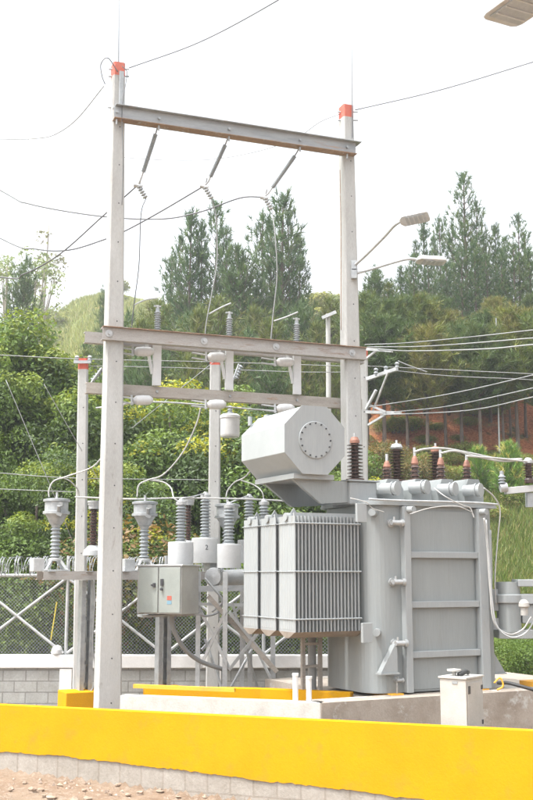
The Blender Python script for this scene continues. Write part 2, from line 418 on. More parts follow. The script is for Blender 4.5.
# gravel stuff
n = 2600
gx = rng.uniform(-6.5, 2.5, n); gy = rng.uniform(9.5, 14.4, n)
s_ = (gx-WL.x)*(-wn.x)+(gy-WL.y)*(-wn.y); k_ = s_ < -.02; gx, gy, s_ = gx[k_], gy[k_], s_[k_]
gr = rng.uniform(.004, .018, len(gx))*(1+1.0*(s_ > -.5)); gz = height(gx, gy)
base = np.array([[1,0,0],[-.5,.87,0],[-.5,-.87,0],[0,0,.9],[0,0,-.5]])
fc = np.array([[0,1,3],[1,2,3],[2,0,3],[1,0,4],[2,1,4],[0,2,4]])
ang = rng.uniform(0, 6.28, len(gx)); ca, sa = np.cos(ang), np.sin(ang)
bb = np.stack([base[None,:,0]*ca[:,None]-base[None,:,1]*sa[:,None], base[None,:,0]*sa[:,None]+base[None,:,1]*ca[:,None], np.repeat(base[None,:,2], len(gx), 0)], -1)
vv = bb*gr[:,None,None]*rng.uniform(.6,1.3,(len(gx),5,1))+np.stack([gx,gy,gz],1)[:,None,:]
ff = fc[None]+np.arange(len(gx))[:,None,None]*5
me = fast_mesh('gravel', vv.reshape(-1,3), ff.reshape(-1,3), 'gravel', 3)
o = bpy.data.objects.new('gravel', me); COL.objects.link(o); tag(o, 'loose pinkish gravel scattered on the dirt ground', 'gravel', None, 'stuff')

# ------------------------------------------------------------------ vegetation generators
def leaf_quads(cent, nrm, size, aspect=.5):
    """diamond leaves: arrays (n,3),(n,3),(n,)"""
    n = len(cent)
    r = rng.normal(size=(n,3)); a = np.cross(nrm, r); a /= np.linalg.norm(a, axis=1)[:,None]+1e-9
    b = np.cross(nrm, a); b /= np.linalg.norm(b, axis=1)[:,None]+1e-9
    L = size[:,None]
    q = np.stack([cent-a*L*.5, cent+b*L*aspect*.5+nrm*L*.06, cent+a*L*.5, cent-b*L*aspect*.5+nrm*L*.06], 1)
    return q
def crown_mesh(name, H, R, zc, nclump, nleaf, lsize, cols, young=None, seed=0, low=.15, crad=(.45,.9), flat=.8):
    """clumped crown: centre zc, radii R (xy), H (z half height)"""
    global rng
    old = rng; rng = np.random.default_rng(seed)
    cs = []
    while len(cs) < nclump:
        p = rng.normal(size=3); p /= np.linalg.norm(p); rr = rng.uniform(.45, 1.0)**.5
        lump = 1+.16*math.sin(p[0]*4+seed)*math.sin(p[1]*5+seed*2)+.13*math.sin(p[2]*6+seed*3)
        c = p*rr*lump*np.array([R, R, H])
        if c[2] < -H*(1-low): continue
        cs.append((c, rr))
    Q = []; T = []
    for c, rr in cs:
        r = rng.uniform(*crad)
        k = int(nleaf*(r/crad[1])**1.5)
        d = rng.normal(size=(k,3)); d[:,2] += .45; d /= np.linalg.norm(d, axis=1)[:,None]
        rad = r*(rng.uniform(.35,1,k)**.5)
        pos = c+d*rad[:,None]*np.array([1,1,flat])
        nr = d*.6+rng.normal(size=(k,3))*.45+np.array([0,0,.35]); nr /= np.linalg.norm(nr, axis=1)[:,None]
        sz = rng.uniform(.7,1.3,k)*lsize
        Q.append(leaf_quads(pos, nr, sz, .48))
        ci = np.array(cols[rng.integers(len(cols))]); col = 1.2*np.repeat(ci[None], k, 0)*rng.uniform(.7,1.3,(k,1))
        if young is not None:
            f, yc = young
            if rng.random() < f*(0.45+.9*max(0, c[2]/H)):
                pick = (d[:,2] > .3) & (rng.random(k) < .75)
                col[pick] = np.array(yc)*rng.uniform(.75,1.25,(pick.sum(),1))  # new leaves, plus light on the clump tops painted into the tint
        T.append(np.repeat(col, 4, 0))
    Q = np.concatenate(Q); T = np.concatenate(T); Q[...,2] += zc
    rng = old
    return fast_mesh(name, Q.reshape(-1,3), np.arange(len(Q)*4).reshape(-1,4), 'leaf', 4, T), [c+np.array([0,0,zc]) for c, _ in cs]
def tree_from(mesh, trunkmesh, name, loc, label, cat, group, rot=0, scale=1, part='crown'):
    r = thing(name, label, cat, loc, group)
    for nm, me in (('trunk', trunkmesh), (part, mesh)):
        if me is None: continue
        o = bpy.data.objects.new(nm, me); COL.objects.link(o); o.parent = r
    r.rotation_euler.z = rot; r.scale = scale if hasattr(scale, '__len__') else (scale,)*3
    return r
def trunk_mesh(H, cents, r0, m='bark', seed=0, lean=.2, nl=9):
    rr = random.Random(seed); mb = MB()
    top = V((rr.uniform(-lean,lean), rr.uniform(-lean,lean), H))
    pts = [V((0,0,-.4)), V((rr.uniform(-.1,.1), rr.uniform(-.1,.1), H*.3)), top*.65, top]
    mb.tube(smooth_pts(pts, 4), [r0*(1-.75*i/12) for i in range(13)], 8)
    for c in rr.sample(cents, min(nl, len(cents))):
        c = V(c); s = V((0,0,min(c.z*.55, H*.8)))
        mb.tube(smooth_pts([s, (s+c)/2+V((0,0,-.15)), c], 4), [r0*.35*(1-.08*i) for i in range(9)], 5)
    me = bpy.data.meshes.new('trunk'); me.from_pydata([tuple(p) for p in mb.v], [], mb.f)
    me.polygons.foreach_set('use_smooth', mb.sm); me.materials.append(M[m]); return me

DG = [(.075,.12,.030),(.095,.15,.036),(.12,.175,.040),(.06,.095,.032)]
MG = [(.11,.17,.032),(.14,.20,.038),(.085,.14,.032)]
YC = (.19,.24,.04)
# kinds: mesh builders
def broad(H, R, seed, cols, young, lsize=.105, ncl=95, nleaf=330, bottom=.1):
    zc = H*(.5+bottom/2); hh = H/2*(1-bottom)
    cm, cs = crown_mesh('crown', hh-.35, R-.3, zc, ncl, nleaf, lsize, cols, young, seed, low=.0)
    return cm, trunk_mesh(zc+hh*.4, cs, .16, seed=seed)
K1 = broad(8.6, 3.4, 11, DG+MG, (.4, YC), ncl=175, nleaf=1000)
K2 = broad(7.0, 3.0, 12, DG, (.25, YC), ncl=120, nleaf=1000)
K6 = broad(8.6, 2.1, 19, DG+MG, (.55, YC), ncl=120, nleaf=640, lsize=.135)
K7 = broad(7.6, 1.9, 20, DG+MG, (.45, YC), ncl=95, nleaf=640, lsize=.135)
K3 = broad(5.2, 2.6, 13, DG, (.55, (.33,.33,.03)), ncl=110, nleaf=950)
K4 = broad(3.2, 1.8, 14, MG+[(.16,.22,.04)], (.2, (.24,.26,.05)), ncl=70, nleaf=380, lsize=.11)
K5 = broad(2.6, 1.6, 15, [(.16,.10,.04),(.10,.09,.03),(.07,.09,.02)], (.3,(.22,.15,.04)), ncl=55, nleaf=340, lsize=.10)
def put(u, D, K, vt, label, group='leafy trees behind the fence', name='leafy_tree', cat='tree', rot=0, H=None, part='crown', wide=1.0):
    """stand a tree at column u, depth D with its top at row vt"""
    x = Xat(u, D); z = hz(x, D); s = (Zv(vt, D)-z)/H
    return tree_from(K[0], K[1], name, (x, D, z-.05), label, cat, group, rot, (s*wide, s*wide, s), part)
def Xat(u, D): return P(u, 470, D).x
put(-30, 25.5, K1, 312, 'big dark green leafy tree with yellow green tips at the left edge', rot=.3, H=8.6, wide=.8)
put(28, 26.0, K6, 312, 'rounded dark green leafy tree standing highest against the grassy hill', rot=3.3, H=8.6)
put(55, 24.6, K7, 368, 'narrow leafy tree just left of the small left concrete pole', rot=1.2, H=7.6, wide=.9)
put(92, 28, K1, 408, 'leafy tree with yellow tips between the small left pole and the tall one', rot=1.7, H=8.6)
put(135, 28.5, K2, 398, 'dark leafy tree directly behind the tall left concrete pole', rot=.7, H=7.0)
put(178, 26.5, K3, 402, 'leafy tree topped with bright yellow new leaves between the two left poles', rot=2.7, H=5.2)
put(238, 27, K3, 412, 'leafy tree with yellow flecks behind the small middle concrete pole', rot=.4, H=5.2)
put(205, 31, K2, 378, 'olive leafy tree rising behind the yellow topped tree', rot=4.0, H=7.0)
put(286, 28, K2, 425, 'dark leafy tree half hidden behind the conservator drum', rot=5.0, H=7.0)
put(330, 27, K3, 450, 'leafy tree hidden behind the radiators and the right pole', rot=3.1, H=5.2)
put(40, 22.8, K2, 440, 'dark shrubby tree close behind the razor wire at the left', rot=1.1, H=7.0)
put(110, 22.6, K3, 482, 'low leafy tree close behind the fence by the tall left pole', rot=1.9, H=5.2)
put(5, 22.2, K4, 540, 'low bush behind the fence below the leftmost bowl headed transformer', rot=.9, H=3.2, name='bush', cat='bush', group='bushes behind the fence')
put(66, 21.8, K4, 560, 'dark bush against the chain link beside the small left pole', rot=2.9, H=3.2, name='bush', cat='bush', group='bushes behind the fence')
put(140, 21.6, K5, 527, 'reddish brown bush behind the second bowl headed transformer', rot=.9, H=2.6, name='bush', cat='bush', group='bushes behind the fence')
put(112, 21.4, K4, 575, 'low green bush behind the chain link at the foot of the tall pole', rot=4.9, H=3.2, name='bush', cat='bush', group='bushes behind the fence')
put(185, 21.6, K4, 560, 'green bush behind the fence under the grey control cabinet', rot=5.9, H=3.2, name='bush', cat='bush', group='bushes behind the fence')
put(235, 21.6, K4, 545, 'green bush behind the lattice steel stand', rot=3.9, H=3.2, name='bush', cat='bush', group='bushes behind the fence')
put(295, 21.8, K4, 540, 'green bush behind the radiators', rot=2.2, H=3.2, name='bush', cat='bush', group='bushes behind the fence')

# pines ---------------------------------------------------------------
def pine_mesh(H, seed, lowfrac=.15, R=2.0, dense=1.0, cols=((.075,.14,.055),(.05,.10,.042),(.105,.16,.06)), nl=.36, up=.62, tipc=None, nw=.04, per=14, sharp=1.0):
    r = np.random.default_rng(seed); rr = random.Random(seed)
    mb = MB(); bend = r.uniform(-.25,.25,2)
    def ax(z): return np.array([bend[0]*(z/H)**2, bend[1]*(z/H)**2, z])
    mb.tube([V(ax(H*i/10)) if i else V((0,0,-.5)) for i in range(11)], [.012*H*(1-.9*i/10)+.01 for i in range(11)], 7)
    cent = []; dirs = []; tone = []
    z = H*lowfrac
    while z < H*.985:
        f = (z/H-lowfrac)/(1-lowfrac)
        prof = min(1, (.45+f*2.2))*(1-f)**.75*sharp+.05
        nb = rr.choice([4,5,5,6]) if f < .9 else 3
        a0 = rr.uniform(0, 6.28)
        for b in range(nb):
            if rr.random() > .93: continue
            a = a0+6.28*b/nb+rr.uniform(-.35,.35); L = R*prof*rr.uniform(.6,1.2)
            rise = up+.5*f+rr.uniform(-.12,.15)
            d0 = np.array([math.cos(a), math.sin(a), rise*.6]); s = ax(z)
            pts = [s+d0*L*t+np.array([0,0,rise*L*.55*t*t]) for t in (0,.33,.66,1)]
            if L > .5: mb.tube([V(p) for p in pts], [.022,.016,.011,.006], 3)
            nt = max(2, int(L*5.0*dense)); tn = rr.randrange(len(cols))
            for k in range(nt):
                t = .22+.78*(k+.5)/nt if nt > 2 else rr.uniform(.5,1)
                p = s+d0*L*t+np.array([0,0,rise*L*.55*t*t])+r.normal(0,.10+.10*min(L,1.5)*(1-abs(t-.6)),3)*np.array([1,1,.5])
                dd = d0+np.array([0,0,.9*rise*t+.55]); dd += r.normal(0,.4,3); dd /= np.linalg.norm(dd)
                cent.append(p); dirs.append(dd); tone.append(tn)
        z += H*(.026+.016*rr.random())*(1 if f < .75 else .7)
    # leader
    for k in range(4): cent.append(ax(H*(.96+.012*k))); dirs.append(np.array([0,0,1.])); tone.append(0)
    cent = np.array(cent); dirs = np.array(dirs); tone = np.array(tone); n = len(cent)
    c = np.repeat(cent, per, 0); d = np.repeat(dirs, per, 0)+r.normal(0,.55,(n*per,3)); d /= np.linalg.norm(d, axis=1)[:,None]
    c = c+np.repeat(dirs, per, 0)*r.uniform(-.15,.12,(n*per,1))
    s = np.cross(d, r.normal(size=(n*per,3))); s /= np.linalg.norm(s, axis=1)[:,None]
    L = nl*r.uniform(.7,1.25,(n*per,1))
    T = np.stack([c-s*nw*.5, c+s*nw*.5, c+d*L], 1)
    col = np.array(cols)[np.repeat(tone, per)]*r.uniform(.7,1.3,(n*per,1))
    if tipc is not None:
        pk = np.repeat(r.random(n) < .12, per); col[pk] = np.array(tipc)*r.uniform(.8,1.2,(pk.sum(),1))
    me = fast_mesh('crown', T.reshape(-1,3), np.arange(n*per*3).reshape(-1,3), 'needle', 3, np.repeat(col, 3, 0))
    tm = bpy.data.meshes.new('trunk'); tm.from_pydata([tuple(p) for p in mb.v], [], mb.f); tm.polygons.foreach_set('use_smooth', mb.sm); tm.materials.append(M['bark'])
    return me, tm
PT = [pine_mesh(12, 21+i, lowfrac=.22+.1*(i % 2), R=[1.7,2.0,1.5,1.9][i], dense=[.95,.8,1.1,.85][i], per=15, sharp=[.9,1.05,.8,1.0][i]) for i in range(4)]            # tall plantation pines
OL = ((.13,.165,.045),(.095,.135,.04),(.165,.18,.055))
PB = [pine_mesh(9, 41+i, lowfrac=.03, R=2.0, dense=1.15, per=15, cols=OL if i else ((.075,.13,.05),(.10,.155,.06),(.065,.11,.045)), sharp=1.15) for i in range(3)]    # bushy young pines
PS = [pine_mesh(2.6, 61+i, lowfrac=.05, R=.75, dense=2.0, per=16, nl=.26, nw=.02, cols=((.15,.27,.045),(.11,.21,.04)), tipc=(.5,.45,.14)) for i in range(2)]
def pine(u, D, K, vt, H, label, group, rot=0, wide=1.0, zoff=0, name='pine_tree'):
    x = Xat(u, D); z = hz(x, D)+zoff; s = (Zv(vt, D)-z)/H
    return tree_from(K[0], K[1], name, (x, D, z), label, 'pine tree', group, rot, (s*wide, s*wide, s))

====

Please extract exactly the lines of the data, from the first through the line containing "o = bpy.data.objects.new('gravel', me);", and add no pictures to the copy.

The Blender Python script for this scene continues. Write part 2, from line 418 on. More parts follow. The script is for Blender 4.5.
# gravel stuff
n = 2600
gx = rng.uniform(-6.5, 2.5, n); gy = rng.uniform(9.5, 14.4, n)
s_ = (gx-WL.x)*(-wn.x)+(gy-WL.y)*(-wn.y); k_ = s_ < -.02; gx, gy, s_ = gx[k_], gy[k_], s_[k_]
gr = rng.uniform(.004, .018, len(gx))*(1+1.0*(s_ > -.5)); gz = height(gx, gy)
base = np.array([[1,0,0],[-.5,.87,0],[-.5,-.87,0],[0,0,.9],[0,0,-.5]])
fc = np.array([[0,1,3],[1,2,3],[2,0,3],[1,0,4],[2,1,4],[0,2,4]])
ang = rng.uniform(0, 6.28, len(gx)); ca, sa = np.cos(ang), np.sin(ang)
bb = np.stack([base[None,:,0]*ca[:,None]-base[None,:,1]*sa[:,None], base[None,:,0]*sa[:,None]+base[None,:,1]*ca[:,None], np.repeat(base[None,:,2], len(gx), 0)], -1)
vv = bb*gr[:,None,None]*rng.uniform(.6,1.3,(len(gx),5,1))+np.stack([gx,gy,gz],1)[:,None,:]
ff = fc[None]+np.arange(len(gx))[:,None,None]*5
me = fast_mesh('gravel', vv.reshape(-1,3), ff.reshape(-1,3), 'gravel', 3)
o = bpy.data.objects.new('gravel', me); COL.objects.link(o); tag(o, 'loose pinkish gravel scattered on the dirt ground', 'gravel', None, 'stuff')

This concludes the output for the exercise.